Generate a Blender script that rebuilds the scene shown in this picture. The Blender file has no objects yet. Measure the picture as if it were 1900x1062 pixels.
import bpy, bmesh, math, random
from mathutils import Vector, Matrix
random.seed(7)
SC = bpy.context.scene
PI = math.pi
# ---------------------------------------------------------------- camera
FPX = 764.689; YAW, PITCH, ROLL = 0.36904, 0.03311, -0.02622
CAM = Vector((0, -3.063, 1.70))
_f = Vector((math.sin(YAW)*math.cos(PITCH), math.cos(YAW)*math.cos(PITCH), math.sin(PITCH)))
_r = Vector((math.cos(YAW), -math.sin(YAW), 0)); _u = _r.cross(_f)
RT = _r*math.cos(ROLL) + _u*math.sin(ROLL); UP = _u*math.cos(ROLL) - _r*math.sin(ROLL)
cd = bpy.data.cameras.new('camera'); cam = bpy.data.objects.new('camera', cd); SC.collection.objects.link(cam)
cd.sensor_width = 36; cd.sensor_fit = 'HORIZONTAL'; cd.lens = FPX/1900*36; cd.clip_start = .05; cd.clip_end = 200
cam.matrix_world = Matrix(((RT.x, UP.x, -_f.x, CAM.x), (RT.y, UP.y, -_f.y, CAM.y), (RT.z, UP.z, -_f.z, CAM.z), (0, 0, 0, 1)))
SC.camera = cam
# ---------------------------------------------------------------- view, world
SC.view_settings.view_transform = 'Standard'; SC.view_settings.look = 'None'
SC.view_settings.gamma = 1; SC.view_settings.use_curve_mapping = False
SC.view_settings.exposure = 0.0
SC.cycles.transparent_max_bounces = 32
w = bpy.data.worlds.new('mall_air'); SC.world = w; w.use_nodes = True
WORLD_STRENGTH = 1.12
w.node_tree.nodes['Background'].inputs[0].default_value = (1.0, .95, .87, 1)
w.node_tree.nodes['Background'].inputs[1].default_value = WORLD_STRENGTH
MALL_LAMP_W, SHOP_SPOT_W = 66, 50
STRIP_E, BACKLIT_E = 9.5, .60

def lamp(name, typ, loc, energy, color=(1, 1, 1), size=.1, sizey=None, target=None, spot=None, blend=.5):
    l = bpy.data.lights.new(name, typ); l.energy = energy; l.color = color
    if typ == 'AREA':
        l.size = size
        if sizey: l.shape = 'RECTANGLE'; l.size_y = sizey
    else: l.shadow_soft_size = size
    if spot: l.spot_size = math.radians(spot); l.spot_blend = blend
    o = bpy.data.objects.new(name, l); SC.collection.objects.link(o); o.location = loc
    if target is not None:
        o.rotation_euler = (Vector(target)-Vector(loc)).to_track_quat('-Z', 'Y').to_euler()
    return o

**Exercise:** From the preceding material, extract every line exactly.

**Problem solution:**
Generate a Blender script that rebuilds the scene shown in this picture. The Blender file has no objects yet. Measure the picture as if it were 1900x1062 pixels.
import bpy, bmesh, math, random
from mathutils import Vector, Matrix
random.seed(7)
SC = bpy.context.scene
PI = math.pi
# ---------------------------------------------------------------- camera
FPX = 764.689; YAW, PITCH, ROLL = 0.36904, 0.03311, -0.02622
CAM = Vector((0, -3.063, 1.70))
_f = Vector((math.sin(YAW)*math.cos(PITCH), math.cos(YAW)*math.cos(PITCH), math.sin(PITCH)))
_r = Vector((math.cos(YAW), -math.sin(YAW), 0)); _u = _r.cross(_f)
RT = _r*math.cos(ROLL) + _u*math.sin(ROLL); UP = _u*math.cos(ROLL) - _r*math.sin(ROLL)
cd = bpy.data.cameras.new('camera'); cam = bpy.data.objects.new('camera', cd); SC.collection.objects.link(cam)
cd.sensor_width = 36; cd.sensor_fit = 'HORIZONTAL'; cd.lens = FPX/1900*36; cd.clip_start = .05; cd.clip_end = 200
cam.matrix_world = Matrix(((RT.x, UP.x, -_f.x, CAM.x), (RT.y, UP.y, -_f.y, CAM.y), (RT.z, UP.z, -_f.z, CAM.z), (0, 0, 0, 1)))
SC.camera = cam
# ---------------------------------------------------------------- view, world
SC.view_settings.view_transform = 'Standard'; SC.view_settings.look = 'None'
SC.view_settings.gamma = 1; SC.view_settings.use_curve_mapping = False
SC.view_settings.exposure = 0.0
SC.cycles.transparent_max_bounces = 32
w = bpy.data.worlds.new('mall_air'); SC.world = w; w.use_nodes = True
WORLD_STRENGTH = 1.12
w.node_tree.nodes['Background'].inputs[0].default_value = (1.0, .95, .87, 1)
w.node_tree.nodes['Background'].inputs[1].default_value = WORLD_STRENGTH
MALL_LAMP_W, SHOP_SPOT_W = 66, 50
STRIP_E, BACKLIT_E = 9.5, .60

def lamp(name, typ, loc, energy, color=(1, 1, 1), size=.1, sizey=None, target=None, spot=None, blend=.5):
    l = bpy.data.lights.new(name, typ); l.energy = energy; l.color = color
    if typ == 'AREA':
        l.size = size
        if sizey: l.shape = 'RECTANGLE'; l.size_y = sizey
    else: l.shadow_soft_size = size
    if spot: l.spot_size = math.radians(spot); l.spot_blend = blend
    o = bpy.data.objects.new(name, l); SC.collection.objects.link(o); o.location = loc
    if target is not None:
        o.rotation_euler = (Vector(target)-Vector(loc)).to_track_quat('-Z', 'Y').to_euler()
    return o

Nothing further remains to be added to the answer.